Sheriff's Office leaders presented a 2025 overview to the Clay County Board of Commissioners, detailing law enforcement operations, drug-seizure totals, corrections statistics and growing demands for public-records handling.
"We are currently fully staffed with the sheriff's office, which is great to say," the sheriff told the board, while also noting coverage challenges when deputies take comp time or other leave. The sheriff credited recent hires for operational improvements and recognized awards for deputies and K-9 teams.
On enforcement activity, the sheriff described substantial local drug seizures for 2025: operations removed roughly 91 grams of marijuana (local operations), nearly 60 pounds of methamphetamine, 5,273 counterfeit M30 pills, 1.55 pounds of cocaine and 2.25 pounds of fentanyl powder. The sheriff also noted that a regional task force reported 628 pounds of methamphetamine in 2025. "For 2025, just methamphetamine for that task force for our area, they did see 628 pounds of methamphetamine," the sheriff said.

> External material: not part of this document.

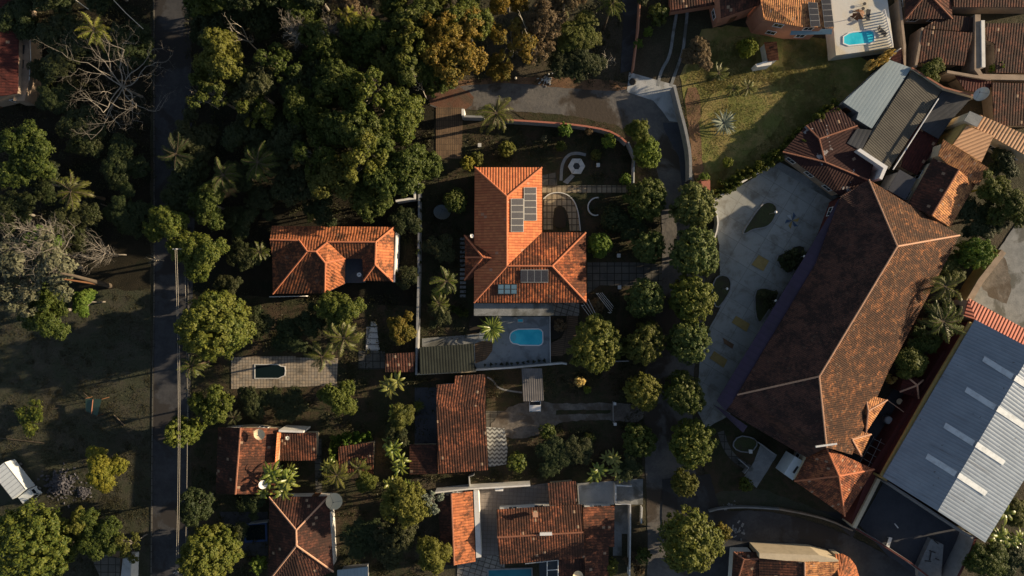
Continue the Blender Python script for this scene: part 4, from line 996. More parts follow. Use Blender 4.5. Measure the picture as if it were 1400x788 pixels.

Investigations and patrol totals were presented: the investigations division handled about 209 cases; the operations division recorded 202 total arrests, 79 warrant arrests and 20 gang-related arrests. The sheriff said joint federal and regional partnerships continue to be a significant element of narcotics enforcement.
Jail administrator Carrie provided corrections statistics: the detention center booked 2,230 individuals in 2025, with 25.5% female bookings (the highest percentage recorded to date). The jail generated about $110,000 in revenue in 2025 by housing medium and maximum-classification inmates from other jurisdictions.
Commissioners raised the increasing burden of public-records and body-worn-camera requests. Staff said redaction requirements mean counties can charge only limited amounts for collecting records, and not for the time-intensive redaction work. "When we are redacting the data, which takes a significant amount of time, we're not able to charge for that portion," the sheriff's staff explained, noting that fees typically cover only the lowest-paid staff time for collection and not redaction.
Emergency management Lieutenant Gabe Tweeden, who spoke as part of the Sheriff's Office update, said 2025 was focused on multi-agency training: active-threat (ASHA) exercises, a full-scale emergency operations center exercise, a commercial-airliner crash exercise with cross-border partners and school-mapping work to support next-generation 911. "If someone calls in 911, say from a cell phone, it'll show that that caller is Room 301 on the 3rd Floor," Tweeden said describing improved location mapping for first responders.
The presentation highlighted both operational successes and resource pressures; commissioners thanked the department and noted the presentations would inform upcoming budget and legislative priorities.